We can agree to disagree. If money is tight, then that may be a good reason for someone to push their kid into vocational training so that they can get off the family budget sooner. If a family can afford it, educating their kid broadly in the traditional sense has great long-term outcomes for many/most in my own subjective view. Of course you can major in math, physics or whatever at a large research university, and you can do it just as well at a good LAC. The difference is in quality control. At large State U, a % of your classmates will not be great students. At a good LAC, they almost all are. We learn a lot from our peers, so the quality of your peers should matter. In so many aspects of our life, we live by mantras such as “you get what you pay for” and we intuitively believe that more attention is better than less. Nobody ever advocates for larger class sizes at the pre-college level - in fact we’re always trying to make it go the other direction. Then, all of a sudden, we send our kids to college, and it’s not going to matter at all that they’re sitting on the steps of an 800 seat auditorium watching the lecture on a screen.

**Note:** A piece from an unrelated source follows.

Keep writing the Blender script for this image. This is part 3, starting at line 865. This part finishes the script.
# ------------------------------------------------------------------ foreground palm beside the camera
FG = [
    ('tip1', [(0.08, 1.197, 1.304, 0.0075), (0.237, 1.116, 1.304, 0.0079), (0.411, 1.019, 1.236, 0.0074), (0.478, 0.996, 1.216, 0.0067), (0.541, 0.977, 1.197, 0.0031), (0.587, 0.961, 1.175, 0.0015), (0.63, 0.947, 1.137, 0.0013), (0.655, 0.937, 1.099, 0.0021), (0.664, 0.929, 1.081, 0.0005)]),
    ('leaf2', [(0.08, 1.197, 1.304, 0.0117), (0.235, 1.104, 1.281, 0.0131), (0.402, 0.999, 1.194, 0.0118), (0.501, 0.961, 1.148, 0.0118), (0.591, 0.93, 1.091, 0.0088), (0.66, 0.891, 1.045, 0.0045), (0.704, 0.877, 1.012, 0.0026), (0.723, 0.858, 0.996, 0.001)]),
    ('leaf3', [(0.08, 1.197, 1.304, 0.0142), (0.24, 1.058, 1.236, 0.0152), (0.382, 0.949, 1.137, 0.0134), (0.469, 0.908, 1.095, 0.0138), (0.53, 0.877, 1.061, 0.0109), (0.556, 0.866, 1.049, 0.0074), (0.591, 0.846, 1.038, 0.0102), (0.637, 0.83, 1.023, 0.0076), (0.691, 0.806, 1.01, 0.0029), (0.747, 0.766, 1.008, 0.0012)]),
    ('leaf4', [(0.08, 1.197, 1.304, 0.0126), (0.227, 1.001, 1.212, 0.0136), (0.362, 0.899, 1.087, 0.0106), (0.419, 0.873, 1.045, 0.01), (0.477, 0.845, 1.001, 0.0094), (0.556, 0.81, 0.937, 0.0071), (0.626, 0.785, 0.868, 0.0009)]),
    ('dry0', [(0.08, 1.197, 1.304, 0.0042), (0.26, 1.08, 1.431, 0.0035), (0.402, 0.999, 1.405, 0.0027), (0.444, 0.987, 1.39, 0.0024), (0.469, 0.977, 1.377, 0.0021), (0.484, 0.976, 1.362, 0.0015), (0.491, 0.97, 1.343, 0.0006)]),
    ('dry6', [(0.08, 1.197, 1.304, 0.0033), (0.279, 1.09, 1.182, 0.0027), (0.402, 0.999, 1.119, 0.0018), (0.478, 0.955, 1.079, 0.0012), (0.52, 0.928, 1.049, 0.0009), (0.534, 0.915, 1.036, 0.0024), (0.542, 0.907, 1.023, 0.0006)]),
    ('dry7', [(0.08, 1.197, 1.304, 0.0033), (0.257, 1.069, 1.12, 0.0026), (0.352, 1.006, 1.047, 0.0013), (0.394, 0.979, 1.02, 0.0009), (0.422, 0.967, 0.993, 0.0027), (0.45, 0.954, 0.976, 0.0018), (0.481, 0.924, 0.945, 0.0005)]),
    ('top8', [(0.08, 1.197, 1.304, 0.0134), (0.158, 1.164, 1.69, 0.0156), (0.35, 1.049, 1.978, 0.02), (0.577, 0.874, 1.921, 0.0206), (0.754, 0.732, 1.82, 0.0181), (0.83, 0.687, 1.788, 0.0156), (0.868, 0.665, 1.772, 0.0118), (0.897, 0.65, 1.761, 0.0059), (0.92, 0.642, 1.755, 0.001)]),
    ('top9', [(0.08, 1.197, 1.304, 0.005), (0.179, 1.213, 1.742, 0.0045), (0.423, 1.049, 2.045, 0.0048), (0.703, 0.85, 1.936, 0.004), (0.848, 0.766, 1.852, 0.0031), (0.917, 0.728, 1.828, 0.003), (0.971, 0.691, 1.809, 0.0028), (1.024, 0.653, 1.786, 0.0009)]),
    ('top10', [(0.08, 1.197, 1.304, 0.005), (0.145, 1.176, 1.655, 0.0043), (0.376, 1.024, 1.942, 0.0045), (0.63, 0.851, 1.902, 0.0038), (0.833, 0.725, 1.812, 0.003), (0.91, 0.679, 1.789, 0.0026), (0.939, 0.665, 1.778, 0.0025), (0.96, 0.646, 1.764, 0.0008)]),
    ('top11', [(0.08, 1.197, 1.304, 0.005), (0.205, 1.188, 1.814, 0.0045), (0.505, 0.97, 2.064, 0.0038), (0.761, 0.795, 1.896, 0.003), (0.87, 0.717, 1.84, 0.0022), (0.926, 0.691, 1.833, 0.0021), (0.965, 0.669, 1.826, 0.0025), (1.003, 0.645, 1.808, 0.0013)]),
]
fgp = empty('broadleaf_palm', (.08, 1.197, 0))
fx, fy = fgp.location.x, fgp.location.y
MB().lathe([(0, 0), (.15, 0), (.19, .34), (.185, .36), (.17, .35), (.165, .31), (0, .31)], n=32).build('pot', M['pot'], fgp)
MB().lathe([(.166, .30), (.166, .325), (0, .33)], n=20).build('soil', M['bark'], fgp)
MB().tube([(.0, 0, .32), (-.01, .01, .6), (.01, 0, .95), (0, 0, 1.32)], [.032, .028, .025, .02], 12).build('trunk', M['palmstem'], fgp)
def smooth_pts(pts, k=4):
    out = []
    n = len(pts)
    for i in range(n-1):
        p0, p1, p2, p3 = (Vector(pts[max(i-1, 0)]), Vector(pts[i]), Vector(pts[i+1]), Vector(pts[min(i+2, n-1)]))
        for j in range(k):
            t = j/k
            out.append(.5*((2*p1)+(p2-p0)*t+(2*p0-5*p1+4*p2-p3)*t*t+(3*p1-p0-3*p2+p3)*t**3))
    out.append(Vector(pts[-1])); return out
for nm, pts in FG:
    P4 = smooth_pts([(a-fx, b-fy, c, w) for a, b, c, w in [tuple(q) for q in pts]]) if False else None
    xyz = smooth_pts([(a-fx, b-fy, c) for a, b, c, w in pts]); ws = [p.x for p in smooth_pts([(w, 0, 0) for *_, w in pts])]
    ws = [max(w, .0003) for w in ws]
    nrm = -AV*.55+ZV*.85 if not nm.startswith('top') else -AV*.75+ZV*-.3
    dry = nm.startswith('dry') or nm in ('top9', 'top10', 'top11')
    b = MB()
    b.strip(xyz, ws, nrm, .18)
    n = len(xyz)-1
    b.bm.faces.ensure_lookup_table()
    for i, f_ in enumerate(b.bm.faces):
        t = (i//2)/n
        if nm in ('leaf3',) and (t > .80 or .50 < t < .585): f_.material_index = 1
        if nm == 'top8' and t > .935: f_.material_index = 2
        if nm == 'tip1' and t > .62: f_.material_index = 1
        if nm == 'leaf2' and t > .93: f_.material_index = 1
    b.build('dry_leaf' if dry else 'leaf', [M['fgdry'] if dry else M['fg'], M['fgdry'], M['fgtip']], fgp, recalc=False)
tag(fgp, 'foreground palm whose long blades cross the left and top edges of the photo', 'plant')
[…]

And reading “The Idiot” on your own is a poor substitute for a well taught comp. lit course. Based on that logic, none of us needs to go to college at all. It’s the guidance from a good prof. who can see you and requires you to participate and pushes you to do more than you thought you could do. It’s the experience of listening to others do the same, and then engaging in conversation after class … often with the professor. This is part of what makes education worth pursuing, and is one of many aspects of the educational experience that the LACs do very well. There’s a reason why firms like Goldman recruit so heavily at the LACs.

Finally, I"ll just say this to your comment about the accountant. The kid with a degree in Spanish from Middlebury will be able to make him or herself an accountant quite easily and quickly if that’s what they want to wind up doing, and I firmly believe that in the long run he or she will be a better senior accountant, CAO, CFO, etc. etc. than the one who jumped in on day one and focused on that stuff. The rules change, because the rules come from policy, and policy changes because policy comes from theory, and theory changes to meet the needs of an ever changing reality. People who can think affect theory and policy. People who merely apply the rules are prisoners to those who write them.

Irresponsible, to me, is merely sending your kids to trade school and wishing them well. Like it or not, a well-conceived education pursued in an environment that pushes you to be more than you thought you could be is the best gift you can give your child. They can become plumbers later on w/o much effort. I see it every day.